* [PROVIDED RECORDS]
-- begin --

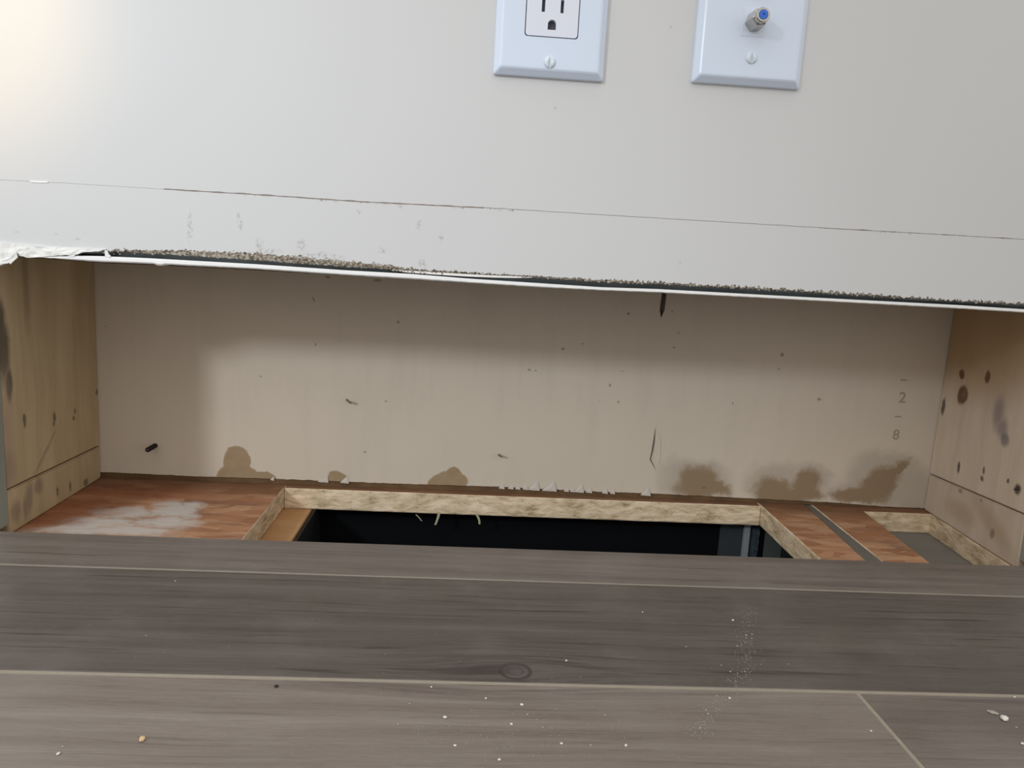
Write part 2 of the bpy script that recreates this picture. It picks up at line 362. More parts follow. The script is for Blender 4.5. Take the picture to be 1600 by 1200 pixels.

-- end --
-- begin --

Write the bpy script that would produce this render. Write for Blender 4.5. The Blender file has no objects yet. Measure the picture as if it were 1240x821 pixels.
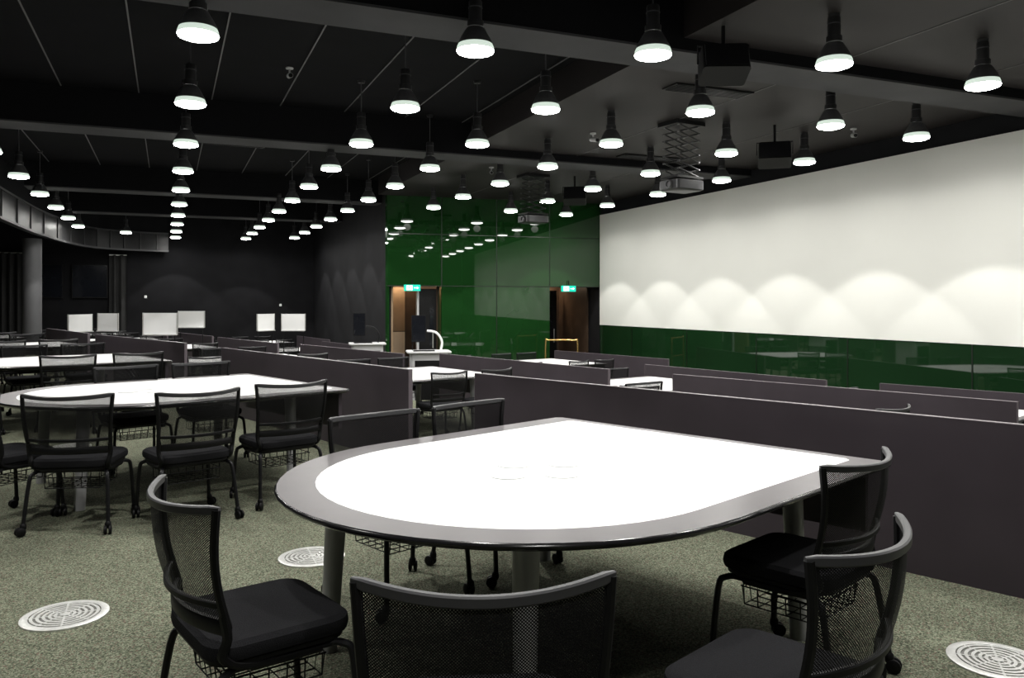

-- end --
-- begin --

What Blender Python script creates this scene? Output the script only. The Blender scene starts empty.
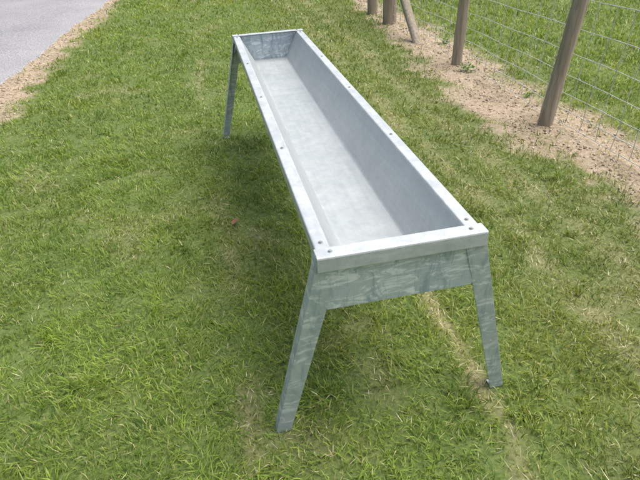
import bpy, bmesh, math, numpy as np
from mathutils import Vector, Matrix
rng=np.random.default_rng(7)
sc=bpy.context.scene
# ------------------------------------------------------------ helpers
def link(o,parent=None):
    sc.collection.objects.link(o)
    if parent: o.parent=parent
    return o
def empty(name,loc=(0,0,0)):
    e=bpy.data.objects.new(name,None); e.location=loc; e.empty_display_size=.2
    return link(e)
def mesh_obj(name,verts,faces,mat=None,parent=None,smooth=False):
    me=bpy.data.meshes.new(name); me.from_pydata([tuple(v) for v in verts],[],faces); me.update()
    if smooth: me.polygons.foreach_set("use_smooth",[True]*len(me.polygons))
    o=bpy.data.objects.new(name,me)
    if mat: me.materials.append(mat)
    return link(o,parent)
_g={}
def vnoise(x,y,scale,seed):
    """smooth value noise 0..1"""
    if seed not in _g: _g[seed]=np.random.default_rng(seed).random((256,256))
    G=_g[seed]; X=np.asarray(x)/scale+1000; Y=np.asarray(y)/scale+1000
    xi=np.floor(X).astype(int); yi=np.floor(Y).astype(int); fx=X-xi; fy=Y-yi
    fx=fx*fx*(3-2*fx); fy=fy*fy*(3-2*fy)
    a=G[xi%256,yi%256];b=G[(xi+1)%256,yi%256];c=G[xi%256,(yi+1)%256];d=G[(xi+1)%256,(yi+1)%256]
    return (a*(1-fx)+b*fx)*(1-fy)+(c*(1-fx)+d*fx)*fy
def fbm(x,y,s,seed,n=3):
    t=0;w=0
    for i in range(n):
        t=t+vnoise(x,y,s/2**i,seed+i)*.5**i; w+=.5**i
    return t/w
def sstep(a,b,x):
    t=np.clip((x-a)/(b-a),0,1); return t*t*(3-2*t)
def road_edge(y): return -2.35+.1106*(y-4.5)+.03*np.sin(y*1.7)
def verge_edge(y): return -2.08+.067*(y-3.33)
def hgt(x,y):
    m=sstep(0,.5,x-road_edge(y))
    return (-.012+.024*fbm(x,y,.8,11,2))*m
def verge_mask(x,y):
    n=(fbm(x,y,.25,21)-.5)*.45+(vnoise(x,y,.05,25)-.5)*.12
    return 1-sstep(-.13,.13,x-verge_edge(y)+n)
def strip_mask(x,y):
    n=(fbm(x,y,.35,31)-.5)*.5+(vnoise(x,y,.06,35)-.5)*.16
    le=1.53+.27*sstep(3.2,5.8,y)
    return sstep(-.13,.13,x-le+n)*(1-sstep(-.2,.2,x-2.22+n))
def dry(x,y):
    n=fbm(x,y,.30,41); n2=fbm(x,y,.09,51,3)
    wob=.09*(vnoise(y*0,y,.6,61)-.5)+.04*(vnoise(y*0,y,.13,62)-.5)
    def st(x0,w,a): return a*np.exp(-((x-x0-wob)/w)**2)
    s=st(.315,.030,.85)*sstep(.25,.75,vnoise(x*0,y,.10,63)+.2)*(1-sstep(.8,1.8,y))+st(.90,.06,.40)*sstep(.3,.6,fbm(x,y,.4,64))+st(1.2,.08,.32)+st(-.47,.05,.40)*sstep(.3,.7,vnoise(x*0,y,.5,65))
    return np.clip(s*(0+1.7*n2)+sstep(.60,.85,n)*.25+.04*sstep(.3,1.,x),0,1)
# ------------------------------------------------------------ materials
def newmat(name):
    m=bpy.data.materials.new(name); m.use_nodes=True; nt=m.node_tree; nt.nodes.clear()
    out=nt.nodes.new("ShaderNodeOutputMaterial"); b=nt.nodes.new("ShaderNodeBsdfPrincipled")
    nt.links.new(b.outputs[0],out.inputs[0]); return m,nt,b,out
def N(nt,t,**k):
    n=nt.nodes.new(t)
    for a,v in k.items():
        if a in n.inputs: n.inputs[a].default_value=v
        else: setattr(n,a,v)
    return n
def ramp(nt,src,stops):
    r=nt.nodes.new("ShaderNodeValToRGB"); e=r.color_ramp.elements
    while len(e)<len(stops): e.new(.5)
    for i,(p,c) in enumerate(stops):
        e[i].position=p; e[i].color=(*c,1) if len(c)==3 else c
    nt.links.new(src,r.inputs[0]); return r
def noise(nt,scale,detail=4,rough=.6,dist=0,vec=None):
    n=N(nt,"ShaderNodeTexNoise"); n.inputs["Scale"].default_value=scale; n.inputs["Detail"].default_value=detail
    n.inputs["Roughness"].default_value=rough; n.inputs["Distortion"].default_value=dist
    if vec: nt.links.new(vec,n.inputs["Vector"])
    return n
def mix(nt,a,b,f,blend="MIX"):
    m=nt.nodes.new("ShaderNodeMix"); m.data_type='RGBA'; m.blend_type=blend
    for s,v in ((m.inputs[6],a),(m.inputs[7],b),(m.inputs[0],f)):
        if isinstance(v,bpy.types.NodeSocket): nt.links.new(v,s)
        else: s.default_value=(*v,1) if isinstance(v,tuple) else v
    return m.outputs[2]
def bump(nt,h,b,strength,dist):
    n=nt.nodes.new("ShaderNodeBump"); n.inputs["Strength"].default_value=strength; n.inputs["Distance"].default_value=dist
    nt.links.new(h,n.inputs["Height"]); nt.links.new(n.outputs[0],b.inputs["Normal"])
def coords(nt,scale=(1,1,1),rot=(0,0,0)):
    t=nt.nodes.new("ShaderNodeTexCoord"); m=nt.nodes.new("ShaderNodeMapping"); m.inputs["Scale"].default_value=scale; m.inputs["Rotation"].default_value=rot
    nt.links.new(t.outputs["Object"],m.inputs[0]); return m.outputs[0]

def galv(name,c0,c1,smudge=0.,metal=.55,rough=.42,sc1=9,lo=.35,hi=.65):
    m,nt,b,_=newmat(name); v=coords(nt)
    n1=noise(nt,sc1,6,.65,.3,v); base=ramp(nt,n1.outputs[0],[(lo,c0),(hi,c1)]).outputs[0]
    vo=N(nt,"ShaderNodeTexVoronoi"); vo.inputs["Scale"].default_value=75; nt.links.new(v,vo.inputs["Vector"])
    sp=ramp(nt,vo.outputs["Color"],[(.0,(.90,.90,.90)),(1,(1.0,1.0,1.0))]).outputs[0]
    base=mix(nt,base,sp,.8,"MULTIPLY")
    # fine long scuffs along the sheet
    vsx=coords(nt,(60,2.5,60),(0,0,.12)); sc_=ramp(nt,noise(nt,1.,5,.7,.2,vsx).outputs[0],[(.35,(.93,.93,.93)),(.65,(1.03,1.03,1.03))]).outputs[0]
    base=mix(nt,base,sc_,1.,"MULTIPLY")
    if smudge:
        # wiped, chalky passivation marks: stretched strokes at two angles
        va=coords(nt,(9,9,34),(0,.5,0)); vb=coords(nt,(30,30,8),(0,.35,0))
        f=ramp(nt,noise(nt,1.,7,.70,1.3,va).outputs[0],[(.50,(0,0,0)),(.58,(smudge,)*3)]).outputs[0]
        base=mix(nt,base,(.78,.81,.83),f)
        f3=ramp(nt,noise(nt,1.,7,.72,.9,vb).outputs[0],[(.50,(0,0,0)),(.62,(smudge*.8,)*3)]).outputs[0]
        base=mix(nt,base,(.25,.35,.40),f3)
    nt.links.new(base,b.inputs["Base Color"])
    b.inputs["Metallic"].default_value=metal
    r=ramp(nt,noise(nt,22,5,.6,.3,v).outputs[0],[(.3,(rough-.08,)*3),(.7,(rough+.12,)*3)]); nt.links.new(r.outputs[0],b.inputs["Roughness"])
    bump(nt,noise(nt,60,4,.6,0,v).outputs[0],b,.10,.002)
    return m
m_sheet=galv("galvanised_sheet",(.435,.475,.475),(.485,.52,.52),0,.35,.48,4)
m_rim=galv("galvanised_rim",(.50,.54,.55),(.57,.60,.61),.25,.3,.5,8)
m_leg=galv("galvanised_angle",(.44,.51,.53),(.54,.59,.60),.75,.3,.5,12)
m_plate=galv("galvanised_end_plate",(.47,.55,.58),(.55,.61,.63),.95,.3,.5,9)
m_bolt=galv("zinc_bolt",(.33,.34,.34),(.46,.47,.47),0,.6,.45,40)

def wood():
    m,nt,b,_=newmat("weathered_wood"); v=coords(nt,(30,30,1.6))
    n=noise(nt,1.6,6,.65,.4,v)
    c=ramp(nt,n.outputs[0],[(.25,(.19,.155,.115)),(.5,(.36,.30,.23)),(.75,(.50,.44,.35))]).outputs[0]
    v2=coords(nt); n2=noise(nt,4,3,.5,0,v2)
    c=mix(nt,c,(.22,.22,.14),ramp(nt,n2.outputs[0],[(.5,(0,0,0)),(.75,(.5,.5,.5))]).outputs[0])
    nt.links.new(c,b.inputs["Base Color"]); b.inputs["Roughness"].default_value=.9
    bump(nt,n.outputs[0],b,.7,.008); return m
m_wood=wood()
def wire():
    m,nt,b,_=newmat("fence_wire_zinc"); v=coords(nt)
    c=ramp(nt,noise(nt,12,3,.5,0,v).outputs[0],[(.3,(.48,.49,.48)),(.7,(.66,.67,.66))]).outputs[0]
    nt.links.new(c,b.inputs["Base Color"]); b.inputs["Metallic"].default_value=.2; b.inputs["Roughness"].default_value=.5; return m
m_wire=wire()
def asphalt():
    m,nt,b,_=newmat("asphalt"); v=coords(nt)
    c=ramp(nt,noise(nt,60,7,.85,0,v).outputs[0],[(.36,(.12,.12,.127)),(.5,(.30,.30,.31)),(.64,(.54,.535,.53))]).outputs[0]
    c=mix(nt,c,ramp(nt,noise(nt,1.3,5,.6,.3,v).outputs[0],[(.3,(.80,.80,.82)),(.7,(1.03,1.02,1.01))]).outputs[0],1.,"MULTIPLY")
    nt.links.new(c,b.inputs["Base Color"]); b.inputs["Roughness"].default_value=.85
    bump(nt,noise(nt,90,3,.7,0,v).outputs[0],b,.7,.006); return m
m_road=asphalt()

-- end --

* [TASK DESCRIPTION] Search the entries for the word "pixels", then gather every line that has it.

* [TASK RESPONSE]
Write part 2 of the bpy script that recreates this picture. It picks up at line 362. More parts follow. The script is for Blender 4.5. Take the picture to be 1600 by 1200 pixels.
Write the bpy script that would produce this render. Write for Blender 4.5. The Blender file has no objects yet. Measure the picture as if it were 1240x821 pixels.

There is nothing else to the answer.